Stephen Codrington

Caucasus Travel Diary 2026

Sunset over western Greenland.  Photo © copyright Stephen Codrington, 1996.

We arrived in Baku after dark at 7:50pm last night.  Our journey from Sydney was fabulous on Turkish Airlines via Kuala Lumpur to Istanbul (on an Airbus A350-900, registration TC-LGY), connecting with an Airbus A321 (registration TC-LTG) into Baku.  Because of the current closure of Iranian airspace, the flight into Istanbul flew over several of the areas we were due to be visiting over the following three weeks – over Baku and then west across Azerbaijan and Georgia.  It was somewhat confronting to see that much of the Lesser Caucasus Mountains in Georgia, where we were scheduled to visit in about a week’s time, were covered with snow.  Maybe we should have brought some warmer clothing???

After clearing immigration and customs in Baku’s very modern and impressive Heydar Aliyev Airport, we met our driver and took a minibus to the Ibis Hotel, our base for the coming three nights.  After just over 30 hours travel since leaving home, we were certainly relieved to arrive at the hotel, hoping for a solid night’s sleep…

…which we may have had if we had not been woken by an unwelcome phone call at 4:30am the following morning (today – Saturday).  It was difficult to get back to sleep after that, especially as the room was over-heated and difficult to cool, so we rose and enjoyed an early breakfast.
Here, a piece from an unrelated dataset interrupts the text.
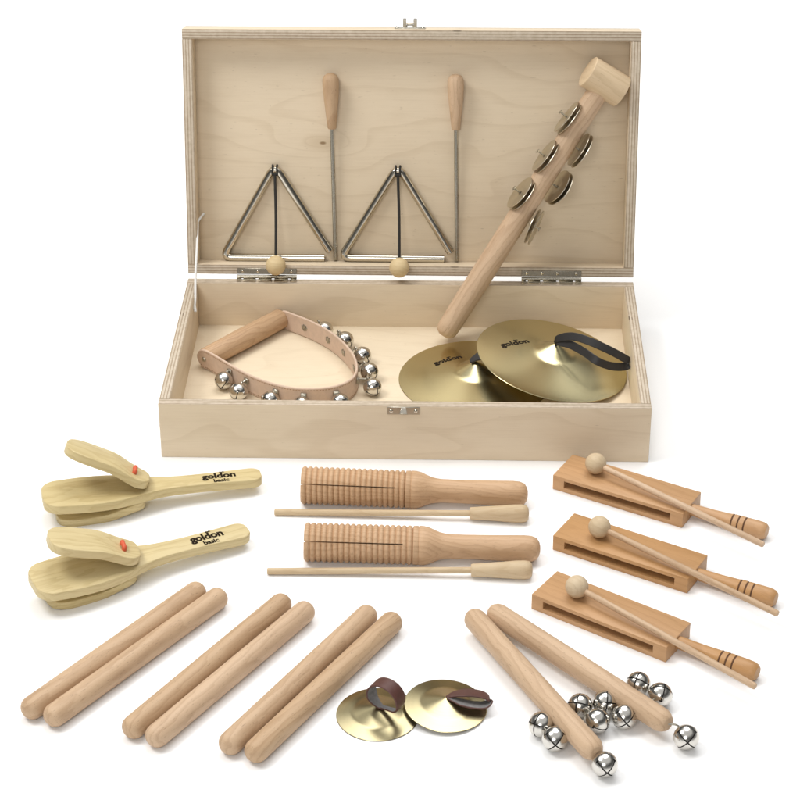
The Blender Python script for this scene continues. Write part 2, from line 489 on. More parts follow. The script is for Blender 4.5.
# ------------------------------------------------------------------ the ground
bm = bmesh.new(); bmesh.ops.create_grid(bm, x_segments=1, y_segments=1, size=30)
tag(obj('ground', bm, 'paper', smooth=False), kind='structure')

# ------------------------------------------------------------------ the wooden case
case = thing('wooden_case', 'open birch plywood case with raised lid and metal hinges, holding cymbals and a bell strap', 'case', T(0, D/2, 0))
cm = case.matrix_world.inverted()
def cpart(name, lo, hi, mat, bev=.0007):
    c = Vector([(lo[i]+hi[i])/2 for i in range(3)])
    l2 = [lo[i]-c[i] for i in range(3)]; h2 = [hi[i]-c[i] for i in range(3)]
    return obj(name, box(l2, h2, bev), mat, case, cm @ T(*c))
cpart('front_board', (-WH, 0, 0), (WH, TH, H), 'ply_front')
bb = cpart('back_board', (-WH, D-TH, 0), (WH, D, H), 'ply_front')
for s_ in (-1, 1):
    cpart('side_board', (min(s_*WH, s_*(WH-TH)), TH+.0001, 0), (max(s_*WH, s_*(WH-TH)), D-TH-.0001, H), 'ply_side')
cpart('floor_board', (-WH+TH-.002, TH-.002, .004), (WH-TH+.002, D-TH+.002, .0099), 'ply_floor', 0)
# lid, local axes: x across, y depth (away), z along the lid
lid = obj('lid', box((-WH+.0003, .0248, .0003), (WH-.0003, LT, LH-.0003), .0006), 'ply_panel', case, cm @ LIDM)
def rail(lo, hi, mat):
    c = Vector([(lo[i]+hi[i])/2 for i in range(3)])
    return obj('lid_rail', box([lo[i]-c[i] for i in range(3)], [hi[i]-c[i] for i in range(3)], .0007), mat, lid, T(*c))
rail((-WH, 0, 0), (WH, .0246, TH), 'ply_rail'); rail((-WH, 0, LH-TH), (WH, .0246, LH), 'ply_rail')
rail((-WH, 0, TH+.0001), (-WH+TH, .0246, LH-TH-.0001), 'ply_side'); rail((WH-TH, 0, TH+.0001), (WH, .0246, LH-TH-.0001), 'ply_side')
# hinges: leaf on the lid rim, knuckle in the gap, leaf on the back board
for cx_px in (267, 551.5):
    xc = atlid(cx_px, 272, 0).x
    hb = bmesh.new()
    add_box(hb, (-.0335, -.0011, .0005), (.0335, -.0001, .0072), .0003, 1)
    add_tube(hb, [(-.0335, -.0012, -.0022), (.0335, -.0012, -.0022)], .0021, n=16)
    h_ = obj('hinge', hb, 'rod', case, cm @ LIDM @ T(xc, 0, 0))
    for q in (-.0275, -.0105, .0065, .0275):
        sb = lathe([(0, .0017), (.0004, .0015), (.0007, .0008), (.0007, 0)], 'X', 14)
        obj('screw', sb, 'nickel', h_, T(q, -.0011, .004) @ R(-PI/2, 'Z'))
    for k, (a, b) in enumerate(((-.0335, -.0285), (-.0265, -.0125), (-.0095, .0055), (.0085, .0240), (.0265, .0335))):
        lb = box((a, -.0088, -.0006), (b, .0010, .0003), .0002)
        lo_ = obj('hinge_leaf', lb, 'nickel', h_, (LIDM @ T(xc, 0, 0)).inverted() @ T(xc, D+.0005, H+.0012))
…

Following breakfast, we went on a 5-kilometre walk from the hotel to the Caspian Sea waterfront at Ağ Şahar Bulvari Park, near the spectacular white architecture of the Victory Museum Arch and several other futuristic mirror-fronted high-rise buildings.  The white archway over the Victory Museum was especially impressive.  A new construction (just two and a half years old), it was built to celebrate Azerbaijan’s victory over Armenia in a 44-day conflict in 2022 to reassert control over the disputed enclave of Nagorno-Karabakh.  It was immediately clear to us that Azerbaijan has been using its oil revenues since the breakup of the USSR to create a visually impressive urban landscape with a mix of stunning new architecture and very well renovated (and often updated) Soviet-era apartment blocks.

At 11:00am, we attended a briefing meeting with Rich Beal, the leader of the 19-member group of travellers with whom we would be sharing the subsequent three weeks of travel through the Caucasus.  A member of the Koryo Tours team, I had travelled with Rich previously through Tajikistan, so it was great to re-kindle a long friendship, introduce him to Di, and meet our fellow travellers.

The theme of this, the first day’s visits, was “modern Baku”, so it made sense to begin our tour with a visit to Baku’s most spectacular (many would say iconic) building, the Heydar Aliyev Centre.  I had been blown away by this building when I visited the exterior around sunset in 2018, and today’s visit was no less impressive although quite different – partly because the grounds at the front were boarded off for renovations (making views of the front of the building difficult), and also because the focus of today’s visit was the building’s interior.

Suffice to say that there is no other building in the world that matches the Heydar Aliyev Centre’s curved architecture and interior use of space.  The exhibits we saw, comprising models of famous buildings in Azerbaijan, carpets, clothing, innovative and modern works of art, and so on would be special in any building, but under the curves and flows of this building’s architecture, they were simply breathtaking.

Our next stop was lunch in the Ancir Restaurant on the Caspian Sea waterfront.  The short drive of a few kilometres took almost an hour because of the heavy traffic in central Baku, but when we finally arrived, we were treated to a lovely smorgasbord of traditional Azerbaijani dishes, finished off by the curious “mince-meat, walnuts and pomegranate paste” dessert.

Another inordinately slow drive brought us to the foot of another of Baku’s distinctive buildings, the mirror-clad Flame Towers opposite Azerbaijan’s Parliament Building.  We walked from there through very sobering lines of memorial plaques to Turkish soldiers who were killed in 1918 fighting to free Baku from Russian Tsarist control of Baku and enable Azerbaijan to gain independence from the Russian Empire to a viewing platform that provided a panoramic vista across the city of Baku.

After getting our photos at the viewing platform, we walked back towards the Flame Towers and took the funicular railway down the steep hill to the Carpet Museum, helpfully shaped like a long roll of carpet and housing a three-storey display of the history of Azerbaijan’s famous carpet making traditions.  The designs on display were true works of art, culminating in some creative artistic carpets on display on the third (top) floor of the building.

It was 6:15pm when our visit concluded and we returned to our hotel, ready to enjoy a snack and cool drinks before trying to catch up on some much-needed sleep.